Further, the party is projecting Rahul Gandhi as the representative figure of this new ‘historic block’ of Muslims, Dalits, and Maoists. Congress is being projected as being soft on Muslim fundamentalism, Dalit aggression, and a national threat from the Left-oriented political groups such as the Maoists. These three groups, along with the Kashmiris represent the impending national security threat, tacitly supported by the Congress.
BJP’s strategy hinges on the way in which the OBCs will vote. Changes in the reservation policy, as well as growing joblessness, have hurt the interests of OBCs. It is no secret that these groups are precariously located in terms of their relation to the Dalits at one end and the Muslims at the other. In the last three decades, OBCs have been at the forefront of regional parties, one of the core reasons for the Congress’ terminal decline in many of the northern states.
With the saturation of leadership positions in the regional party, smaller groups among the OBCs have steadily moved to the BJP and remained a potent force. OBCs have become increasingly drawn into the communal anti-Muslim rhetoric for various reasons, including the need to fit into hyper-masculine claims that figuratively draw them closer to the way Kshatriyas self-represent themselves. Hyper-nationalist discourse allows space for these not so visible cultural traits to find a legitimate social narrative.

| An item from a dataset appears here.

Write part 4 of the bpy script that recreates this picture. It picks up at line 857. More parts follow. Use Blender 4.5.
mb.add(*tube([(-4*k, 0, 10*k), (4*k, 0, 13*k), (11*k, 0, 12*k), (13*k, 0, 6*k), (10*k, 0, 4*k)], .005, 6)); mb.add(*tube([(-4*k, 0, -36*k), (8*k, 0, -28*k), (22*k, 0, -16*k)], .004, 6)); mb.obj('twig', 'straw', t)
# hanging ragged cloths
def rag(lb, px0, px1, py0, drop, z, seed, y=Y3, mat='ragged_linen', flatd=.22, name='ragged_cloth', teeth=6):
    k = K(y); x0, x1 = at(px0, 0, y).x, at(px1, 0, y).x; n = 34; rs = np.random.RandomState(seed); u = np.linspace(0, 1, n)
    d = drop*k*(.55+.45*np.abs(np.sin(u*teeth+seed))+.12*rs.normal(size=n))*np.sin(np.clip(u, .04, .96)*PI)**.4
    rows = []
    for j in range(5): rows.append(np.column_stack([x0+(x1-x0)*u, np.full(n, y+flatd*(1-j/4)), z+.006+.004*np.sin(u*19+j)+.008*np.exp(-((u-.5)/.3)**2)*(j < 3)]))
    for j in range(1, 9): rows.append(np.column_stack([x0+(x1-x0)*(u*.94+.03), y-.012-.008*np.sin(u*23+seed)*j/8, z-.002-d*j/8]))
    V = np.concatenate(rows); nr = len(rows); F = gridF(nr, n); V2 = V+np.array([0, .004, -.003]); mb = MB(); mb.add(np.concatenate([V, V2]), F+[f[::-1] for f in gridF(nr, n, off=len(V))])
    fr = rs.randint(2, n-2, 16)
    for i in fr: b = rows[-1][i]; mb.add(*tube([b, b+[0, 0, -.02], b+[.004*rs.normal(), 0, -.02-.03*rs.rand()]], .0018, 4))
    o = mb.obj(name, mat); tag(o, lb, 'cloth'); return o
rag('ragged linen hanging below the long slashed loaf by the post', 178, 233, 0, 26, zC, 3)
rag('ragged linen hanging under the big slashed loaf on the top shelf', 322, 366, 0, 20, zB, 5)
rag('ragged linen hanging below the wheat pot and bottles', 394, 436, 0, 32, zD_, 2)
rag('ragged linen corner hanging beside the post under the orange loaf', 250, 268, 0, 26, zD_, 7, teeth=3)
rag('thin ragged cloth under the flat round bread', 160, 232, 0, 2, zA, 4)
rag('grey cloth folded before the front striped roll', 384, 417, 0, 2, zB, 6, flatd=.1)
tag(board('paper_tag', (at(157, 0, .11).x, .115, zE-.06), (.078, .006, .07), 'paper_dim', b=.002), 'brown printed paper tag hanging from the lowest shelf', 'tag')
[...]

The new political cocktail the BJP is preparing will now put to rest some confusion that had ensued among the Dalits with regard to finding representation in the BJP, but it will, for the same reason also consolidate the other end of the social spectrum behind the BJP, sidestepping the possible developmental failures of the current regime. One needs to understand this strategy of the BJP in light of their own sense of declining popularity among various traditional voters. Instead of an accommodative pitch that might not cut ice, more robust polarization might deliver the minimum that they are looking for to scrape through in 2019.